There are other possible variants, but at least we're now in pretty good territory, grammatically, stylistically, and rhetorically.

One final reflection: all this discussion has been about one sentence, and then only certain aspects of it.  Getting this first sentence formulated involved vast numbers of decisions and choices on the writer's part: what to focus the article on, what information to put in and what to leave out, what words to use, what syntactic constructions to use, and on and on.  As soon as you realize the magnitude of the task, you see that almost all of this performance has to be unconscious, even automatic.  No one could possibly weigh all of the alternatives at each point, much less consider them in all possible combinations.  Instead, for the most part the writing just happens (if you're a practiced writer, of course).
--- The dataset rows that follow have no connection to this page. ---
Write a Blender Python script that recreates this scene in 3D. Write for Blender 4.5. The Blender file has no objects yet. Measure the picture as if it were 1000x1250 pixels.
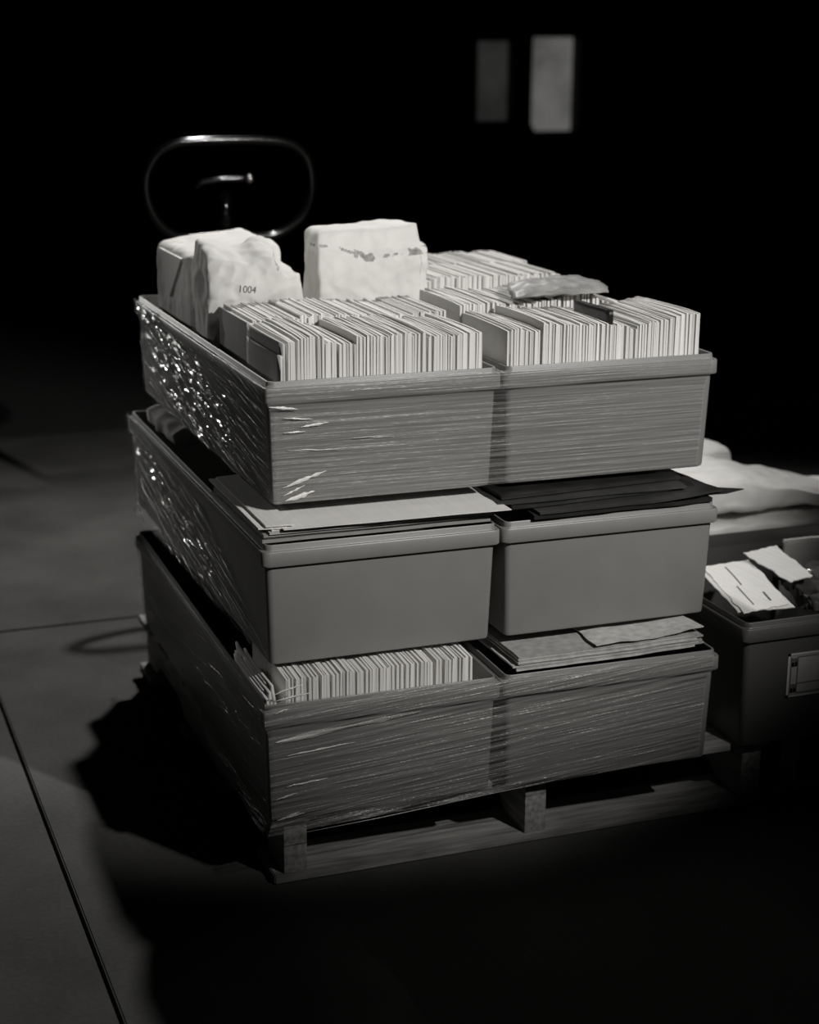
import bpy, bmesh, math, random
from mathutils import Vector, Matrix, noise
random.seed(7)
C = bpy.context.scene.collection
S = bpy.context.scene
# ------------------------------------------------------------ camera
CAM = Vector((-0.79244, -2.80195, 1.55332)); YAW, PITCH, ROLL, F = 0.36308, 0.27268, 0.0067, 2.06584
cy_, sy_, cp_, sp_ = math.cos(YAW), math.sin(YAW), math.cos(PITCH), math.sin(PITCH)
fwd = Vector((sy_*cp_, cy_*cp_, -sp_)); rgt = Vector((cy_, -sy_, 0)); up = rgt.cross(fwd)
r2 = rgt*math.cos(ROLL)+up*math.sin(ROLL); u2 = -rgt*math.sin(ROLL)+up*math.cos(ROLL)
cd = bpy.data.cameras.new('camera'); cam = bpy.data.objects.new('camera', cd); C.objects.link(cam)
m = Matrix((r2, u2, -fwd)).transposed().to_4x4(); m.translation = CAM; cam.matrix_world = m
cd.sensor_fit = 'HORIZONTAL'; cd.sensor_width = 56; cd.lens = 56*F
cd.dof.use_dof = True; cd.dof.focus_distance = 3.15; cd.dof.aperture_fstop = 5.6
cd.clip_end = 100; S.camera = cam
# ------------------------------------------------------------ world and lamps
S.view_settings.view_transform = 'Standard'; S.view_settings.look = 'None'
S.view_settings.exposure = 0; S.view_settings.gamma = 1; S.view_settings.use_curve_mapping = False
w = bpy.data.worlds.new('night'); S.world = w; w.use_nodes = True
w.node_tree.nodes['Background'].inputs[0].default_value = (.9, .95, 1, 1)
w.node_tree.nodes['Background'].inputs[1].default_value = 0.0012
def spot(name, loc, target, energy, size_deg, blend, radius):
    l = bpy.data.lights.new(name, 'SPOT'); o = bpy.data.objects.new(name, l); C.objects.link(o)
    l.energy = energy; l.spot_size = math.radians(size_deg); l.spot_blend = blend; l.shadow_soft_size = radius
    l.color = (1, .985, .955)
    o.location = loc; o.rotation_euler = (Vector(target)-Vector(loc)).to_track_quat('-Z', 'Y').to_euler()
    return o
spot('yard_lamp', (.71, 2.50, 3.05), (.3, .4, 0), 215, 110, .6, .045)           # high lamp behind the load
spot('dock_floodlight', (1.55, -2.80, 2.95), (.50, .54, .99), 530, 34.1, .68, .05)   # beam from in front and above, its soft lower rim ends at the pallet
spot('side_lamp', (-3.4, .9, 2.1), (.0, .70, 1.24), 36, 14, .9, .05)             # narrow beam from the left onto the upper side of the load
spot('far_lamp', (-.90, 4.15, 1.30), (-.02, .85, .80), 75, 17, .5, .05)           # low lamp behind and to the left

# ------------------------------------------------------------ materials
def nt(name):
    m = bpy.data.materials.new(name); m.use_nodes = True
    return m, m.node_tree.nodes, m.node_tree.links, m.node_tree.nodes['Principled BSDF']
def warm(v, a=1): return (v, v*.985, v*.955, a)
def mat(name, v, rough=.6, var=.15, scale=30, bump=0., bscale=200, spec=.5, stretch=None, metal=0, v2=None):
    m, N, L, b = nt(name)
    tc = N.new('ShaderNodeTexCoord'); mp = N.new('ShaderNodeMapping'); L.new(tc.outputs['Object'], mp.inputs[0])
    if stretch: mp.inputs['Scale'].default_value = stretch
    n = N.new('ShaderNodeTexNoise'); n.inputs['Scale'].default_value = scale; n.inputs['Detail'].default_value = 6
    L.new(mp.outputs[0], n.inputs['Vector'])
    r = N.new('ShaderNodeValToRGB'); L.new(n.outputs[0], r.inputs[0])
    lo = v*(1-var) if v2 is None else v2
    r.color_ramp.elements[0].position = .3; r.color_ramp.elements[1].position = .7
    r.color_ramp.elements[0].color = warm(lo); r.color_ramp.elements[1].color = warm(v*(1+var*.5))
    L.new(r.outputs[0], b.inputs['Base Color'])
    b.inputs['Roughness'].default_value = rough; b.inputs['Specular IOR Level'].default_value = spec
    b.inputs['Metallic'].default_value = metal
    if bump:
        n2 = N.new('ShaderNodeTexNoise'); n2.inputs['Scale'].default_value = bscale; n2.inputs['Detail'].default_value = 4
        L.new(mp.outputs[0], n2.inputs['Vector'])
        bp = N.new('ShaderNodeBump'); bp.inputs['Strength'].default_value = bump; bp.inputs['Distance'].default_value = .002
        L.new(n2.outputs[0], bp.inputs['Height']); L.new(bp.outputs[0], b.inputs['Normal'])
    return m
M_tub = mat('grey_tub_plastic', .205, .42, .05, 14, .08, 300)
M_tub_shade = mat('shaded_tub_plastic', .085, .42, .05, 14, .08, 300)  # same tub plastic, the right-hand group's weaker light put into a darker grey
def paper_mat(name, v):
    m = mat(name, v, .85, .05, 25, .1, 90, .2); N, L = m.node_tree.nodes, m.node_tree.links; b = N['Principled BSDF']
    tc = N.new('ShaderNodeTexCoord'); mp = N.new('ShaderNodeMapping'); mp.inputs['Scale'].default_value = (700, 1.5, 1.5); L.new(tc.outputs['Object'], mp.inputs[0])
    n = N.new('ShaderNodeTexNoise'); n.inputs['Scale'].default_value = 1; n.inputs['Detail'].default_value = 1; L.new(mp.outputs[0], n.inputs['Vector'])
    oi = N.new('ShaderNodeObjectInfo'); a = N.new('ShaderNodeMapRange'); L.new(n.outputs[0], a.inputs[0]); a.inputs[1].default_value = .3; a.inputs[2].default_value = .7; a.inputs[3].default_value = .84; a.inputs[4].default_value = 1.04
    c = N.new('ShaderNodeMapRange'); L.new(oi.outputs['Random'], c.inputs[0]); c.inputs[3].default_value = .9; c.inputs[4].default_value = 1.03
    mu = N.new('ShaderNodeMath'); mu.operation = 'MULTIPLY'; L.new(a.outputs[0], mu.inputs[0]); L.new(c.outputs[0], mu.inputs[1])
    src = b.inputs['Base Color'].links[0].from_socket; vm = N.new('ShaderNodeVectorMath'); vm.operation = 'SCALE'; L.new(src, vm.inputs[0]); L.new(mu.outputs[0], vm.inputs['Scale']); L.new(vm.outputs[0], b.inputs['Base Color'])
    return m
M_paper = [paper_mat('envelope_paper_%s' % a, v) for a, v in (('bright', .88), ('white', .8), ('cream', .7), ('grey', .56))]
M_edge = mat('dark_envelope_paper', .16, .8, .2, 20)
M_bag = mat('kraft_parcel_paper', .72, .9, .07, 18, .35, 60, .2)
M_bag2 = mat('pale_parcel_paper', .82, .9, .06, 22, .3, 70, .2)
M_smudge = mat('ink_smudge', .17, .9, .5, 130, v2=.5)
M_ink = mat('stamp_ink', .12, .9, .4, 200)
M_flat = [mat('magazine_paper_%s' % a, v, .5, .1, 20) for a, v in (('pale', .62), ('mid', .4), ('dull', .26))]
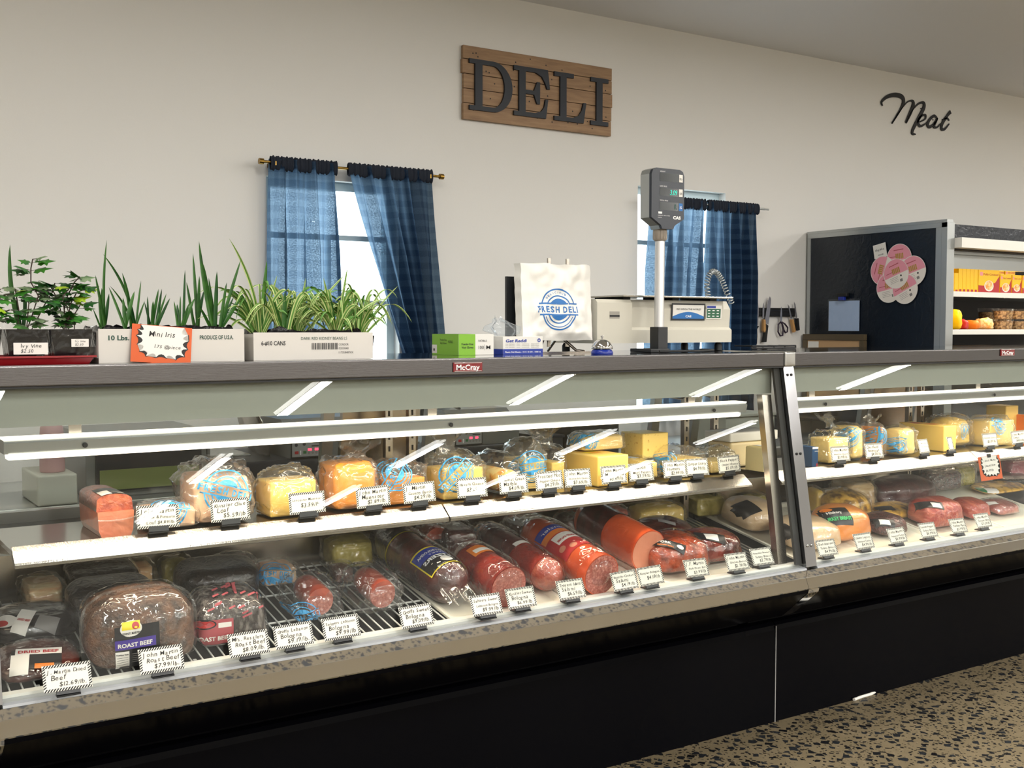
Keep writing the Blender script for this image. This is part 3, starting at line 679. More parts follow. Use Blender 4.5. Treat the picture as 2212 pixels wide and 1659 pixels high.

It's a lot like speaking, in fact, even though you have more time to reflect on your productions in writing than in speaking.  Nobody has enough time to reflect on more than a tiny part of the task.

Which is part of the reason why usage advisers so frequently violate their own (explicitly formulated) rules.  When they're writing, they're mostly on automatic pilot, just like the rest of us, and their internalized grammars get to do their stuff.